### Challenge
The material below holds a span beginning at the line with "(.01, .205)], M['step'], root, closed=False)" and ending at the line with "(7.4, .045)], M['step'], root, closed=False)". Quote that span exactly, both ends included, and only that span.

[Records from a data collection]
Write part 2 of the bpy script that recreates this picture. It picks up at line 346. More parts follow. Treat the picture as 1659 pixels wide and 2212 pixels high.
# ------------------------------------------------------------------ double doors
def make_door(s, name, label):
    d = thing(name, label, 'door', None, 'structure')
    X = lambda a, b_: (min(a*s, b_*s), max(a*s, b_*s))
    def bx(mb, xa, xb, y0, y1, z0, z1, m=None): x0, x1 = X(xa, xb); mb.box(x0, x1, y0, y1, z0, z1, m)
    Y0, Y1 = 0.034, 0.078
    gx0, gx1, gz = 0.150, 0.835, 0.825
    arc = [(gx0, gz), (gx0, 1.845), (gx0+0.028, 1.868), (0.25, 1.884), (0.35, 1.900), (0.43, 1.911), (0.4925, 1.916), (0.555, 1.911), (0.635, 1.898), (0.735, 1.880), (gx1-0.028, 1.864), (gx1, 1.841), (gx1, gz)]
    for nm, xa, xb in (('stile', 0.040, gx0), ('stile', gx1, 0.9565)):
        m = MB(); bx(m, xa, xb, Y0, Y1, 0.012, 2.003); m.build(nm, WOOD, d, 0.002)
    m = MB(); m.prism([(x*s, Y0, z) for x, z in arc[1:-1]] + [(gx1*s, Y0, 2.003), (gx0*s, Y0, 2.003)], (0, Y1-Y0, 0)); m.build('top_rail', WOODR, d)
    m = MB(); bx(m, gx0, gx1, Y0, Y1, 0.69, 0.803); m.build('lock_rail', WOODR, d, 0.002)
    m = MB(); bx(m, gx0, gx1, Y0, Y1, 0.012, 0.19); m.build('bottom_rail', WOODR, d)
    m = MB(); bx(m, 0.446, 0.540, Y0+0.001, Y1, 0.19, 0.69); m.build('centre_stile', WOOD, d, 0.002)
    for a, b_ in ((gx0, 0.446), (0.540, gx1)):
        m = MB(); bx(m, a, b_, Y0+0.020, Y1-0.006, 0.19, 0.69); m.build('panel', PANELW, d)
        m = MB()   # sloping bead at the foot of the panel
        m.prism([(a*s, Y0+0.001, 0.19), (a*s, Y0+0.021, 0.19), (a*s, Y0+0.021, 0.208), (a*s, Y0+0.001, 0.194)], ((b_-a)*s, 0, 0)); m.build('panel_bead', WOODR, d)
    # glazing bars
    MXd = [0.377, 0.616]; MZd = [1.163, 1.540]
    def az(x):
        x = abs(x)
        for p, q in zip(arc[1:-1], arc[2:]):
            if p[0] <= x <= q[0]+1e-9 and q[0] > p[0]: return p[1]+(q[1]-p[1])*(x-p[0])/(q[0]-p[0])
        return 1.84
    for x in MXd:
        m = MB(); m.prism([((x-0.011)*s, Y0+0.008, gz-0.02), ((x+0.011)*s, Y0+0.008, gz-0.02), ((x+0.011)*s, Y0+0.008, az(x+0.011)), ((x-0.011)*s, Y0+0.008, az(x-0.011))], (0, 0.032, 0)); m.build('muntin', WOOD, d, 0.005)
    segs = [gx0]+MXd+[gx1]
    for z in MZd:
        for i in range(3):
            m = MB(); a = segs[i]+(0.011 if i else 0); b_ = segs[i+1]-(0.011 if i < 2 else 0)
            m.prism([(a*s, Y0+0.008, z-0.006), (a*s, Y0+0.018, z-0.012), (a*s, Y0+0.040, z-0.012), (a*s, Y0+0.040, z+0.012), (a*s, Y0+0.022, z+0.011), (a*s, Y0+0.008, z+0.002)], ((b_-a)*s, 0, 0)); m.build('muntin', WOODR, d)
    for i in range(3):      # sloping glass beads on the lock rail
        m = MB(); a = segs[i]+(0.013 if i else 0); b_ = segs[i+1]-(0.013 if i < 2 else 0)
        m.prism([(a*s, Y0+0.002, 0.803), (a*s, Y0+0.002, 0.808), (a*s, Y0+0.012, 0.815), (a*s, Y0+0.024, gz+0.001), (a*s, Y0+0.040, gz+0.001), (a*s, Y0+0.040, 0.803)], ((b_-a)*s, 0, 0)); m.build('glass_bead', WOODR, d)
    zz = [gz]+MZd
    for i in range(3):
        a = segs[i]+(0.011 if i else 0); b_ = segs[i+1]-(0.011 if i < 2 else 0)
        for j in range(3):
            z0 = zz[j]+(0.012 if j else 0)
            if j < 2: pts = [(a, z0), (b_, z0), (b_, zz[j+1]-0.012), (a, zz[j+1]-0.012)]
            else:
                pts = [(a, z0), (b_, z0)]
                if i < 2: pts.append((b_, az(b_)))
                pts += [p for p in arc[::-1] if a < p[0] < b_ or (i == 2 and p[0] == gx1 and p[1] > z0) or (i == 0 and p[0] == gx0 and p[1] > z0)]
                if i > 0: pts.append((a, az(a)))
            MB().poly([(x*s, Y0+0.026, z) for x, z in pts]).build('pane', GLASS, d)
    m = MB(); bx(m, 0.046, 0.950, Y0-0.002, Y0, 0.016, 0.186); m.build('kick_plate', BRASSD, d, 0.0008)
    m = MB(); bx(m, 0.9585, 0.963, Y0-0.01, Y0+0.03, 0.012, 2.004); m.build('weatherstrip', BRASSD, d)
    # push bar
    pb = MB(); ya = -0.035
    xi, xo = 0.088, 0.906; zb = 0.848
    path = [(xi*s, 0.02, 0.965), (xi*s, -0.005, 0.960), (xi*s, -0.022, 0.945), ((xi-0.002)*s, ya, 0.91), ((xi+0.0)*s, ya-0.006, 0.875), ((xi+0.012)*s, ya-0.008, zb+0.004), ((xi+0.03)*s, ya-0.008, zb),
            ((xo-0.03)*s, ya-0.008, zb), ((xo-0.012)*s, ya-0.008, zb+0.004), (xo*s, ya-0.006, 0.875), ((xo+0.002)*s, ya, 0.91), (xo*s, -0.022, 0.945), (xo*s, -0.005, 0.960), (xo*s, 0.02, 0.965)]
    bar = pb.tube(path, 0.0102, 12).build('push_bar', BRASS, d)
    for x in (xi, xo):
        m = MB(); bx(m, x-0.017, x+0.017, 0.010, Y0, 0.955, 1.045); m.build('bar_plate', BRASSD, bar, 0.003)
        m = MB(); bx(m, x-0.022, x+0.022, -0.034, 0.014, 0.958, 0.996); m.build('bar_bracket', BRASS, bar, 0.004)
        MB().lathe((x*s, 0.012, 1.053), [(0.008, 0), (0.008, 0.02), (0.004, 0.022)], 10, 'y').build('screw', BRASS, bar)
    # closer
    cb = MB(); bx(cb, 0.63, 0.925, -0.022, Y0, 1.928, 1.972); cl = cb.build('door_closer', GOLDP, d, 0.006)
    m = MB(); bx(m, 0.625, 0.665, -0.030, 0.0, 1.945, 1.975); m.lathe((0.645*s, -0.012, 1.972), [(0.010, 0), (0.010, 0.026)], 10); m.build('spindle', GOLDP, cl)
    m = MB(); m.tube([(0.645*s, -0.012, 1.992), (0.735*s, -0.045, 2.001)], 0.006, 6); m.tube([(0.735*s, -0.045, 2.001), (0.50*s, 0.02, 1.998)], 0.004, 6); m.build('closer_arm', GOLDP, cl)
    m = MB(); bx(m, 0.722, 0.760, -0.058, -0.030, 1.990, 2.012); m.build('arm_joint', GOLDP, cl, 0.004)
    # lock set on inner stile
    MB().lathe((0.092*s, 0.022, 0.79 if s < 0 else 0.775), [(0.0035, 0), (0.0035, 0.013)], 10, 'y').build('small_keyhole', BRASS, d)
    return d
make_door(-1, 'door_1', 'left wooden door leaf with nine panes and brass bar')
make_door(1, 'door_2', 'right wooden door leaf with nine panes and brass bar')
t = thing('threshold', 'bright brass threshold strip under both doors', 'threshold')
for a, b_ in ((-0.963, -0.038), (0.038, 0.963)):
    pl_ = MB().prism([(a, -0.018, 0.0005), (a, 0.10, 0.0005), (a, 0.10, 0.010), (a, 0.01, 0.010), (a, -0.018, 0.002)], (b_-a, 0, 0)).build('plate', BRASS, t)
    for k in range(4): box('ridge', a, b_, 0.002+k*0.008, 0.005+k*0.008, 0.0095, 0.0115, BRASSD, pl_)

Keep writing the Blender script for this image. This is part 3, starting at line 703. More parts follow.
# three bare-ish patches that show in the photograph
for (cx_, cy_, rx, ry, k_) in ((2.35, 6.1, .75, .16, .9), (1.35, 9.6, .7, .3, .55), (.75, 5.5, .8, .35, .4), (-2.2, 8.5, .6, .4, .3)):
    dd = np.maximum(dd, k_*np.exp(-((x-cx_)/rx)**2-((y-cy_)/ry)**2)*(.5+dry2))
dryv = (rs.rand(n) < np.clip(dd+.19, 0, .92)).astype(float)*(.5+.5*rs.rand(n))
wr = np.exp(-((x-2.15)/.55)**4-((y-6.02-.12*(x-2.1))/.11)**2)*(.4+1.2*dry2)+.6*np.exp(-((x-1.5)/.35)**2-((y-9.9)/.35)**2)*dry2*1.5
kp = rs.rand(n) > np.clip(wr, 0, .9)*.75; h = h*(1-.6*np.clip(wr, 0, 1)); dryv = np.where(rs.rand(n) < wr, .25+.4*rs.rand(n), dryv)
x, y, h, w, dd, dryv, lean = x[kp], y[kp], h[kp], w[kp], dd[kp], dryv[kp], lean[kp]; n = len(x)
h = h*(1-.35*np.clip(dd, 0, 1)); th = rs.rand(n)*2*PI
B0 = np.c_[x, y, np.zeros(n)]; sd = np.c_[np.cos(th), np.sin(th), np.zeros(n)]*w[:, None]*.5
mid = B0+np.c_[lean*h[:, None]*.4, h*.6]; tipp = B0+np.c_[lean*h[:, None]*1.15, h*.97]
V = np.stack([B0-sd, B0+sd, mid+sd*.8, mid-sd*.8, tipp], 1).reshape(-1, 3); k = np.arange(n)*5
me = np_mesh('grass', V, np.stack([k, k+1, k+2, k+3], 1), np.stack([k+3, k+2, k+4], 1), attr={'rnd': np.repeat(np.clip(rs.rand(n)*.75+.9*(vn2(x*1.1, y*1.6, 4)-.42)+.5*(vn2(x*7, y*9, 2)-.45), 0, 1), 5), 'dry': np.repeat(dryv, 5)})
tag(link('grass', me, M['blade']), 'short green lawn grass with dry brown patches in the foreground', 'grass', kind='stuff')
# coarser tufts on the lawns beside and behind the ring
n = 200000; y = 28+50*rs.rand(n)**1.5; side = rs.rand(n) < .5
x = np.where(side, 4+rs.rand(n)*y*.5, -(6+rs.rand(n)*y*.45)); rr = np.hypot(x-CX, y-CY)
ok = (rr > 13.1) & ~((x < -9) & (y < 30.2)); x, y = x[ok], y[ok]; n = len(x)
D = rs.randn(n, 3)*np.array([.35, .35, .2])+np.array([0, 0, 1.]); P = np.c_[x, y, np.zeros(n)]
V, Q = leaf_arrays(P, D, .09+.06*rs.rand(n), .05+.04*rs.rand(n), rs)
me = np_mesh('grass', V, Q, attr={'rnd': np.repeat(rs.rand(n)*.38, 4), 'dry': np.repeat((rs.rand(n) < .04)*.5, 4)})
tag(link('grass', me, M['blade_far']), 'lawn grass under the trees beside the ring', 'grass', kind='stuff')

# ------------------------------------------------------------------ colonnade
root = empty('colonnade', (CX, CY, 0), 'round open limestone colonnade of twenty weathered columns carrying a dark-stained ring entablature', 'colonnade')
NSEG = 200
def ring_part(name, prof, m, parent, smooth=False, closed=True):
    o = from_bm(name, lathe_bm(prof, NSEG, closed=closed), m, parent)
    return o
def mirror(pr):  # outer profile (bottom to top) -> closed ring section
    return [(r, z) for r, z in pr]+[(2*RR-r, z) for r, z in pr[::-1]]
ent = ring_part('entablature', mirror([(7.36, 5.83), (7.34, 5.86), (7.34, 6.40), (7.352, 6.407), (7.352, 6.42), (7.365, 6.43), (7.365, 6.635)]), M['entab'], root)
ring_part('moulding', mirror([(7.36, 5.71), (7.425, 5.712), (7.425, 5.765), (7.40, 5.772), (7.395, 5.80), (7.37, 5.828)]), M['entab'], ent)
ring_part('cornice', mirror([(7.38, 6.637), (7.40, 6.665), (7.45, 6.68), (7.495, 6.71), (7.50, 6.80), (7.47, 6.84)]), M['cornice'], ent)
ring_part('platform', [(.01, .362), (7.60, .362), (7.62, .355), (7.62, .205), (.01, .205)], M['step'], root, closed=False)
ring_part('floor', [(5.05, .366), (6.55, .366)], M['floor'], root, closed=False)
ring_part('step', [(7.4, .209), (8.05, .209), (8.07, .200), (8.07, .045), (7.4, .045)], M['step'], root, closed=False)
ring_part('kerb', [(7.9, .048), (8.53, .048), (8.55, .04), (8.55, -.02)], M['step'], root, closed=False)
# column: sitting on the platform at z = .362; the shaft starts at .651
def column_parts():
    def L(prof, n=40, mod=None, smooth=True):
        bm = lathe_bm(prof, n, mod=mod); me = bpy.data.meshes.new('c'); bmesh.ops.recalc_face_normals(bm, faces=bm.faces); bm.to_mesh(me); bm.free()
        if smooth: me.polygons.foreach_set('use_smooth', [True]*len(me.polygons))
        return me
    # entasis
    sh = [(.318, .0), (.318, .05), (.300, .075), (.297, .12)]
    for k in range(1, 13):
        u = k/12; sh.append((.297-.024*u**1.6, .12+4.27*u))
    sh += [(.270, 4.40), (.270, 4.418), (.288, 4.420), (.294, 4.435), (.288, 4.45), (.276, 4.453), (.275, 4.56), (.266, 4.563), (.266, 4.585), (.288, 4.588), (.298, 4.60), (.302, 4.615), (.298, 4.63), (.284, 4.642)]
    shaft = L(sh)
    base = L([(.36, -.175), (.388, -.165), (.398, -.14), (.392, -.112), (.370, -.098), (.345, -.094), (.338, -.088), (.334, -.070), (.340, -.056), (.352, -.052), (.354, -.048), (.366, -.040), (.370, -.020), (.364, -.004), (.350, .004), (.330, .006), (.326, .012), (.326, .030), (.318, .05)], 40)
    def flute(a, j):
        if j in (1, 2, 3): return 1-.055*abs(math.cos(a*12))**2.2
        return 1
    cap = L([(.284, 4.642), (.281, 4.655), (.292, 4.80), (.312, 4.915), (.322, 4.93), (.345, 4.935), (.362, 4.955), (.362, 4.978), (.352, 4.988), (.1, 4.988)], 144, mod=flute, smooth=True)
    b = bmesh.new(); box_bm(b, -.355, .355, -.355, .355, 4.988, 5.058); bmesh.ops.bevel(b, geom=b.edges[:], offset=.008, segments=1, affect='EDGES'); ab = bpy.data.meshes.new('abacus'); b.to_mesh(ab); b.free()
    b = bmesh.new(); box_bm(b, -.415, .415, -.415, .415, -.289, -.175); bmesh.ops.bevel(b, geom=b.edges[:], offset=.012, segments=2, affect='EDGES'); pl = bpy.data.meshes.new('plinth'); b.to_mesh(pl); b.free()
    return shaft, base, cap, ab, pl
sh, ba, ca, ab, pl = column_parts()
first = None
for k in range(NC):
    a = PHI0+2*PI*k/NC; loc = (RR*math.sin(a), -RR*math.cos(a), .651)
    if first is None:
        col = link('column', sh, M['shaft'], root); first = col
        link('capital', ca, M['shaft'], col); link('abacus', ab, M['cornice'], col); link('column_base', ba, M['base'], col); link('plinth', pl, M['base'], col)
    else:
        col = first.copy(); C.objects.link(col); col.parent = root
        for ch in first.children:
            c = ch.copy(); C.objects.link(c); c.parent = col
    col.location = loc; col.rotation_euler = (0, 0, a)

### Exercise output
ring_part('platform', [(.01, .362), (7.60, .362), (7.62, .355), (7.62, .205), (.01, .205)], M['step'], root, closed=False)
ring_part('floor', [(5.05, .366), (6.55, .366)], M['floor'], root, closed=False)
ring_part('step', [(7.4, .209), (8.05, .209), (8.07, .200), (8.07, .045), (7.4, .045)], M['step'], root, closed=False)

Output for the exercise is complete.